28 Years Ago Geotail launched and it is still working

The Geotail mission was a joint project of Japan’s Institute of Space and Astronautical Science (ISAS) and later, from 2003, the Japan Aerospace Exploration Agency (JAXA) and NASA. The mission was part of the International Solar Terrestrial Physics (ISTP) project, which also included the Wind, Polar, SOHO, and Cluster missions.

Geotail’s goal was to study the structure and dynamics of the long tail region of Earth’s magnetosphere, which is created on the nightside of Earth by the solar wind. During active periods, the tail couples with the near-Earth magnetosphere, and often releases energy that is stored in the tail, activating auroras in the polar ionosphere.

Surrounding Earth is a giant magnetic field called the magnetosphere. Its shape is defined not only by the planet’s north and south magnetic poles, but also by a steady stream of particles coming in from the sun called the solar wind. The magnetosphere is buffeted by this wind and can change shape dramatically when the sun lets loose an immense cloud of gas known as a coronal mass ejection.

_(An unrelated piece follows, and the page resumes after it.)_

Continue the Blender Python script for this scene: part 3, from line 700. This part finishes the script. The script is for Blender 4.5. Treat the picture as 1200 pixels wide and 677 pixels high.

Credit: NASA’s Scientific Visualization Studio

Although technically not a deep space or planetary mission, Geotail, in its extremely elliptical orbit, performed numerous lunar flybys, some closer than the distance at which the Soviet Luna 3 took the first pictures of the far side of the Moon.

The spin-stabilized spacecraft (20 rpms) was designed with a pair of 328-foot (100-meter) tip-to-tip antennae and two 20-foot (6-meter)-long masts.

On its fifth orbit around Earth, near apogee, on Sept. 8, 1992, the spacecraft flew by the Moon at a range of about 7,900 miles (12,647 kilometers). The flyby raised apogee from 261,174 miles (426,756 kilometers) to about 540,000 miles (869,170 kilometers). The flybys continued almost every month and ultimately raised the spacecraft’s apogee to 870,000 miles (1.4 million kilometers). During these orbits, Geotail observed the magnetotail’s far region (from 80 to 220 times the radius of Earth or “Re”).

UC Berkeley Space Science Lab played an integral part in all of these US Missions. The Geotail mission carried an EFD or Electric Fields Detector spearheaded by our own Dr. Forrest Mozer. who was the United States Principal Investigator of that Instrument and Dr. Mozer designed the EFD but it was built in Japan. Dr. Mozer was also active in spacecraft operations, involving multiple trips to Japan. The science obtained from the spacecraft resulted in several published papers by Dr. Mozer.